The curve of the river around the end of Stockriders Spur was known as Horseshoe Bend and according to one Mining Registrar it was the last part of any of the stream gravels around Walhalla not to have been turned over.
I read that miners – they were alluvial 'miners', not pit men – were making about 4 pounds a week at Coopers Creek, just below Horseshoe Bend, and while I'm not sure of the date of that report that was a very good wage through the 1880s and 1890s.
It took only a short time to sluice all the available gravels, and a fair amount of gold was recovered, but once the river bed had been sluiced there was no point in continuing and the Horseshoe Bend lease was declared void on 10 March 1914.
Now the tunnel is under threat. One proposal is that a narrow channel should be cut into the exposed bed of the river round Horseshoe Bend to allow fish an easy upriver access, particularly the Australian Grayling. This would mean finding a place to dump the excavated rock without damaging a sensitive site. There has even been talk of dynamiting the tunnel entrance to close it, thus returning the river to its 1911 state.
Horseshoe Bend and the diversion tunnel were classified by the National Trust in 2011, and that classification covers the adjacent sites of alluvial mining and the camps, though the camps have, of course, long gone. The Victorian Heritage Register covers the tunnel at both ends.

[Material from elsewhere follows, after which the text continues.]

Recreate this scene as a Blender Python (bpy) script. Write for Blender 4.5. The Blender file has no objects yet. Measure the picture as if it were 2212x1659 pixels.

There are two other Acts that might have relevance, and of which I was unaware. These are the Heritage Act and the Heritage Rivers Act.
The various bodies involved in making the decision include the Baw Baw Shire, the National Trust, the Vic Heritage Register staff on the one side and the West Gippsland Catchment Management Authority on the other.
Both sides present good arguments and I have no intention of taking sides because I simply do now know enough, and that is a very rare admission from me.